Ottima la compagnia di canto cui sono richieste gran doti di duttilità. Gli elementi dell’ensemble cambiano ruolo ogni sera e a volte sono incaricati di più ruoli nella stessa recita, ricreando anch’essi lo spirito delle troupe che si esibivano nei teatri veneziani della prima metà del Seicento. Krystian Adam è un Orfeo ispirato, che dà il meglio di sé nella aria centrale dell’opera “Possente spirto”, in cui profonde tutta la sua arte canora per ottenere da Caronte l’accesso agli Inferi. Il tenore polacco, voce raffinata e gentile, ritorna in scena il giorno successivo nei panni di Telemaco. Il soprano ceco Hana Blažíková veste con sicurezza sia i panni della casta e vivace Euridice che quelli della spregiudicata Poppea (più svariati altri ruoli minori nel corso delle tre serate). Nell’Orfeo la Blažíková interpreta anche il prologo della Musica, restituendo i magici accenti iniziali dell’opera. Irreprensibile in tutti i ruoli per voce e gesto. Fulvio Zanasi disegna un Ulisse di grande esperienza, con raffinato equilibrio tra recitazione e canto. Spicca l’intensità emotiva dei suoi duetti con il figlio e con la consorte. Zanasi interpreta anche il nobile Apollo, padre di Orfeo.

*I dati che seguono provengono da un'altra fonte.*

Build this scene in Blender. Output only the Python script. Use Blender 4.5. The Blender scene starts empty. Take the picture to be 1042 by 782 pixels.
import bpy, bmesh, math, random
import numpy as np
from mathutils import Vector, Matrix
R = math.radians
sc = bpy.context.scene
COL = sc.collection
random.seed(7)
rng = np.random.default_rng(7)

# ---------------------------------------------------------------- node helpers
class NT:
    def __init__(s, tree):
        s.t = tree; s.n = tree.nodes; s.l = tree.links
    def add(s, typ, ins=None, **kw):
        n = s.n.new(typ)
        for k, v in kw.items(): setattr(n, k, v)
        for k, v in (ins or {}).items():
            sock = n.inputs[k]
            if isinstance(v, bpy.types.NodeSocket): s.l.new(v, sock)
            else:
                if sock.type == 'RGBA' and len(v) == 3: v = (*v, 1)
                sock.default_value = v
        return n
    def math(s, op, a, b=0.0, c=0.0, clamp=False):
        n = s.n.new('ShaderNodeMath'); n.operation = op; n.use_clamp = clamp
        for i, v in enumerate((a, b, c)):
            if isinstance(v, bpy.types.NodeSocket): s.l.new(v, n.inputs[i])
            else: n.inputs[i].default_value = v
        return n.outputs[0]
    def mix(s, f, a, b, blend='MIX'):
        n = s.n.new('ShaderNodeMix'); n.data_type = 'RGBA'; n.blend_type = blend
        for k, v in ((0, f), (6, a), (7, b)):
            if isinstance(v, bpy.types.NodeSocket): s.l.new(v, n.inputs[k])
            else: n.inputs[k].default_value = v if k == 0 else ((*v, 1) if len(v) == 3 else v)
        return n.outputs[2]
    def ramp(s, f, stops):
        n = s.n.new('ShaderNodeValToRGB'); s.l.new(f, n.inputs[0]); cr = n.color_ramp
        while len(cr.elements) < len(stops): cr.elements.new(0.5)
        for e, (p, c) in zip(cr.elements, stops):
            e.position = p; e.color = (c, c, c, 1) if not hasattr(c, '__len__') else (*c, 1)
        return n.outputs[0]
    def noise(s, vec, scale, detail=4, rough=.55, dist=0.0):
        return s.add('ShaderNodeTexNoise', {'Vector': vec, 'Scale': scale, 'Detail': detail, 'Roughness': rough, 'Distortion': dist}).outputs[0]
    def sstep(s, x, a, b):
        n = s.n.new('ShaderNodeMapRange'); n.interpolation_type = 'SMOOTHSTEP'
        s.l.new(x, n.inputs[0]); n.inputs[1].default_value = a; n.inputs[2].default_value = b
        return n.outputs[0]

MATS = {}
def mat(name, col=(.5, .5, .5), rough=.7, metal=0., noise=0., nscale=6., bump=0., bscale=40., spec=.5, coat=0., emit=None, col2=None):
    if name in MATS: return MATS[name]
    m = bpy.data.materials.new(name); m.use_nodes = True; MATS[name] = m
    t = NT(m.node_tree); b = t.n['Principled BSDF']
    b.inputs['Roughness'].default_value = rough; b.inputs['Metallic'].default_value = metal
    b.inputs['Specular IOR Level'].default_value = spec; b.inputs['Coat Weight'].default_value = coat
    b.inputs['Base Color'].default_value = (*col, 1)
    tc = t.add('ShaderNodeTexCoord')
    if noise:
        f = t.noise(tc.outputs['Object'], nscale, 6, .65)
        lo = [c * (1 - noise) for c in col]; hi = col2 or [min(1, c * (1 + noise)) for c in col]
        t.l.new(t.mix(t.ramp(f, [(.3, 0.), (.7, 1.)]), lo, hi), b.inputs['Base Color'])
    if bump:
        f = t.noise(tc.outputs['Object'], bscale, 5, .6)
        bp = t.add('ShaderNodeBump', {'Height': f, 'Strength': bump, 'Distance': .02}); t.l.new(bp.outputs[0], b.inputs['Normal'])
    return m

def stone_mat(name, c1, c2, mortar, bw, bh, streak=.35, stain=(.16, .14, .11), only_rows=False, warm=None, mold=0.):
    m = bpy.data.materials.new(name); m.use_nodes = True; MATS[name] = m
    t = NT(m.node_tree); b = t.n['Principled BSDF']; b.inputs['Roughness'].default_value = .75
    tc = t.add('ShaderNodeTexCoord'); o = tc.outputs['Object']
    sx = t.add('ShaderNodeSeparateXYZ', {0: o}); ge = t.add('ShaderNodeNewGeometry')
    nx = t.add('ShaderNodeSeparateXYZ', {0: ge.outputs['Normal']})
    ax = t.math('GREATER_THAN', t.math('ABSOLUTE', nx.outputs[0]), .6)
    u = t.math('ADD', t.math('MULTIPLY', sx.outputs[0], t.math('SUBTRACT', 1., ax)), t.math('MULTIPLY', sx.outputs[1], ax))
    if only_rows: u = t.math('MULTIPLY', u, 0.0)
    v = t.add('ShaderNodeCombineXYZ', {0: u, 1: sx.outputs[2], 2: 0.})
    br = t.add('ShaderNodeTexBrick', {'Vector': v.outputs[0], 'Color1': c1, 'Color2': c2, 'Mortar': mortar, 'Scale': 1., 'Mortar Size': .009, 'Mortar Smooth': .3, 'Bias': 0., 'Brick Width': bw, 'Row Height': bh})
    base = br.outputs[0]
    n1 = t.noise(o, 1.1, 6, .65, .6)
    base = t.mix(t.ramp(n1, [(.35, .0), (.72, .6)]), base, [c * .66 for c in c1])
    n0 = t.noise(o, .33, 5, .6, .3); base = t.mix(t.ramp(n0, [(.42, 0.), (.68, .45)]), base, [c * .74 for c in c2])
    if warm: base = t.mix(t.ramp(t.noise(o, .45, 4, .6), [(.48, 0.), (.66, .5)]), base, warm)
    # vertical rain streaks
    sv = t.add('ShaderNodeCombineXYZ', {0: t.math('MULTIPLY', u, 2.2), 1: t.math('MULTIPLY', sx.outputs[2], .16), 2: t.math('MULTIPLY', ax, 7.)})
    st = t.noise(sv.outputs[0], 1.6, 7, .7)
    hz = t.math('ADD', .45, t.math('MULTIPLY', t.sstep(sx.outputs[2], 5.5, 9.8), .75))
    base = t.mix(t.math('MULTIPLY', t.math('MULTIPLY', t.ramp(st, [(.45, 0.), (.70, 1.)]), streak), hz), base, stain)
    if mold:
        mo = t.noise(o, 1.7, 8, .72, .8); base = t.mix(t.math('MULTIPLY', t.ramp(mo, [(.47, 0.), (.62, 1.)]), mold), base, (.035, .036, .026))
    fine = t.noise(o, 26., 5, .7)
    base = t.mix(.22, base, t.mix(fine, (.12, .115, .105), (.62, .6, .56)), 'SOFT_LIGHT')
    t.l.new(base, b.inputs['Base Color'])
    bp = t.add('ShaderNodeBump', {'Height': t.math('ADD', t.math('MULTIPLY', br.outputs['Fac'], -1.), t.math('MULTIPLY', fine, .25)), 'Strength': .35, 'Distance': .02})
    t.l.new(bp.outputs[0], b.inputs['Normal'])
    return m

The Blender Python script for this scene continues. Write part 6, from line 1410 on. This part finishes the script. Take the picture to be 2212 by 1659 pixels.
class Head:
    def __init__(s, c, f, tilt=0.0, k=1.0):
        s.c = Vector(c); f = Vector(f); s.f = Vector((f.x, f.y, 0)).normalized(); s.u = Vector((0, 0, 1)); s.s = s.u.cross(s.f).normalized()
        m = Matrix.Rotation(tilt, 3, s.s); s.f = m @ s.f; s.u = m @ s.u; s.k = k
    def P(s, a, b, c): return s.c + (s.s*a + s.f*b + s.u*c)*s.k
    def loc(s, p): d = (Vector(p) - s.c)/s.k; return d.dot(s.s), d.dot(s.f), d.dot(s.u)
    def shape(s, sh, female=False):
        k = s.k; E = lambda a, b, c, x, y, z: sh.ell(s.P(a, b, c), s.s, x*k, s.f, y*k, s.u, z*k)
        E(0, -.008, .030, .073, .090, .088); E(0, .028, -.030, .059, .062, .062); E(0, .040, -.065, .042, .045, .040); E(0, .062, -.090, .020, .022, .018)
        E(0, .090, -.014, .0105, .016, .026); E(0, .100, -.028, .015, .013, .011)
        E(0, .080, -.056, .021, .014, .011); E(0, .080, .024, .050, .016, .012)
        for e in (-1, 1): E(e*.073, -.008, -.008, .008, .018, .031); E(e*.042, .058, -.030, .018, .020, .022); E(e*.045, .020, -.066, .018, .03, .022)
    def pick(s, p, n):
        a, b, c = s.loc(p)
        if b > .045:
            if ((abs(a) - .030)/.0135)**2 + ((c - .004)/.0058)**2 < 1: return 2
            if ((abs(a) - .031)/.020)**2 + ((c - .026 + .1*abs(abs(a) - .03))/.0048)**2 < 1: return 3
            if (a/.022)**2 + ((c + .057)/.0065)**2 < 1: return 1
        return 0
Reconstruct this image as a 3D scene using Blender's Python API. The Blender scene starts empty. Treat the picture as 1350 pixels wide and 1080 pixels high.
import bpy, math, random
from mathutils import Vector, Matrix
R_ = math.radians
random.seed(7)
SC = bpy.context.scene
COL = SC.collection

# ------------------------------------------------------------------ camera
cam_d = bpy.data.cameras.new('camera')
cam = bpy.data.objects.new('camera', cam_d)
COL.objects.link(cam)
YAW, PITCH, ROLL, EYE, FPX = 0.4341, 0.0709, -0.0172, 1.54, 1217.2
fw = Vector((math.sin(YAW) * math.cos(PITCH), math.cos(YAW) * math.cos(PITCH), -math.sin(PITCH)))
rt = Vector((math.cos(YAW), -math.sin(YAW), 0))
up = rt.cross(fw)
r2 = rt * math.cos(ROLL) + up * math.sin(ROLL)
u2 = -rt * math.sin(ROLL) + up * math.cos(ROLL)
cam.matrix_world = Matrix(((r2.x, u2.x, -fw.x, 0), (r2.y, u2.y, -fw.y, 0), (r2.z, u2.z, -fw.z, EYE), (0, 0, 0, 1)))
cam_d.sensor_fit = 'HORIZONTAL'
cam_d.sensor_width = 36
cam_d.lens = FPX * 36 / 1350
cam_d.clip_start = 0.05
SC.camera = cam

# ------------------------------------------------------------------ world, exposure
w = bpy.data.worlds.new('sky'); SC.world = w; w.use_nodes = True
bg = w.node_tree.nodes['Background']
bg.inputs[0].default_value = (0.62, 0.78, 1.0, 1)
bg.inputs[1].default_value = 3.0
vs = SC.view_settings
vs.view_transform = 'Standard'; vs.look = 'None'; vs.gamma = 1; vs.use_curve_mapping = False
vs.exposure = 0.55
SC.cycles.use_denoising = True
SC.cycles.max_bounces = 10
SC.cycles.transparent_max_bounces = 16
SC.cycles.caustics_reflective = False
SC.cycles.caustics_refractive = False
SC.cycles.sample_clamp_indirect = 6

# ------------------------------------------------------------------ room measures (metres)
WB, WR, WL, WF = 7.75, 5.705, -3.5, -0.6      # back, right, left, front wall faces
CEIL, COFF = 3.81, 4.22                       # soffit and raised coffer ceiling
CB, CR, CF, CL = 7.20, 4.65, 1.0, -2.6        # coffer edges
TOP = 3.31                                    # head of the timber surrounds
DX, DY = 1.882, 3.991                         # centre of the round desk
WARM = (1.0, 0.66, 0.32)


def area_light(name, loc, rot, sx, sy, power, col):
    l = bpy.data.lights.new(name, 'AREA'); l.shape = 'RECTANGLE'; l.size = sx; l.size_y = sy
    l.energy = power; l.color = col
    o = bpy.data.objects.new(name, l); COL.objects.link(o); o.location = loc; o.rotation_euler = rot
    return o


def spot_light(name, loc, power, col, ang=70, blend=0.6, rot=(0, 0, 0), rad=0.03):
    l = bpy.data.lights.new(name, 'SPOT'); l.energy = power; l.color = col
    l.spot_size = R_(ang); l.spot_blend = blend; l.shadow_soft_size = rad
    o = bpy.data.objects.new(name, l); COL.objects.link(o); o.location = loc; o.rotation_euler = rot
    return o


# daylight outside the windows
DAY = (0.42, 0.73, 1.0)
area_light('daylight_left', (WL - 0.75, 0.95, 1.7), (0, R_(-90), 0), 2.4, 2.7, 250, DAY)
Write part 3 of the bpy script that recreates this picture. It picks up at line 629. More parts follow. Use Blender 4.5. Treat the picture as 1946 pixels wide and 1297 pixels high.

Bravissima Lucile Richardot, capace di immedesimarsi con convinzione in tre personaggi diversi. Nella prima serata il mezzosoprano francese restituisce gli accenti accorati della messaggera che annuncia la morte di Euridice. Statuaria per nobiltà del gesto la sua interpretazione di Penelope; il lungo lamento iniziale della sfortunata regina è fra i momenti più alti dell’intero trittico. Infine la Richardot veste i panni di Arnalta, la nutrice di Poppea, carattere con risvolti buffi e arrivista quanto la sua padrona (“Io nacqui serva, e morirò matrona”). Tre ruoli diversi, tutti portati in scena con gran doti espressive. Solenne il Caronte/Plutone di Gianluca Buratto, basso dai poderosi mezzi vocali, che impersona anche Nettuno nell’Ulisse e l’austero Seneca in Poppea. Tre interpretazioni assolutamente solide per i personaggi più austeri di queste serate veneziane. Il controtenore coreano Kangmin Justin Kim, che già aveva interpretato la Speranza nell’Ulisse, ci presenta un Nerone perfettamente credibile in tutta la sua nevrotica assenza di freni morali. Il duetto finale con Hana Blažíková/Poppea è un altro vertice delle tre serate; davanti all’intensità amorosa di tanta passione si dimenticano perfino i misfatti precedenti. Simpatica la Melanto di Anna Dennis, ancella civettuola che fa da contraltare all’austera nobiltà di Penelope. Bene tutti i comprimari fra cui si può ricordare il buffo Iro di Robert Burt (poi soldato in Poppea), l’Eumete di Francisco Fernández-Rueda (pastore nell’Orfeo) e l’Ottavia di Marianna Pizzolato, mezzosoprano dai potenti mezzi vocali.
Teatro gremito in tutte e tre le serate con un’ampia quota di spettatori internazionali, a testimonianza dell’interesse dell’evento. Vivissimo successo di pubblico, con l’ultima serata conclusa con gli applausi in piedi di platea e palchi. E un gran plauso alla Fenice per aver ospitato “Monteverdi 450” e per averci offerto queste tre splendide serate monteverdiane.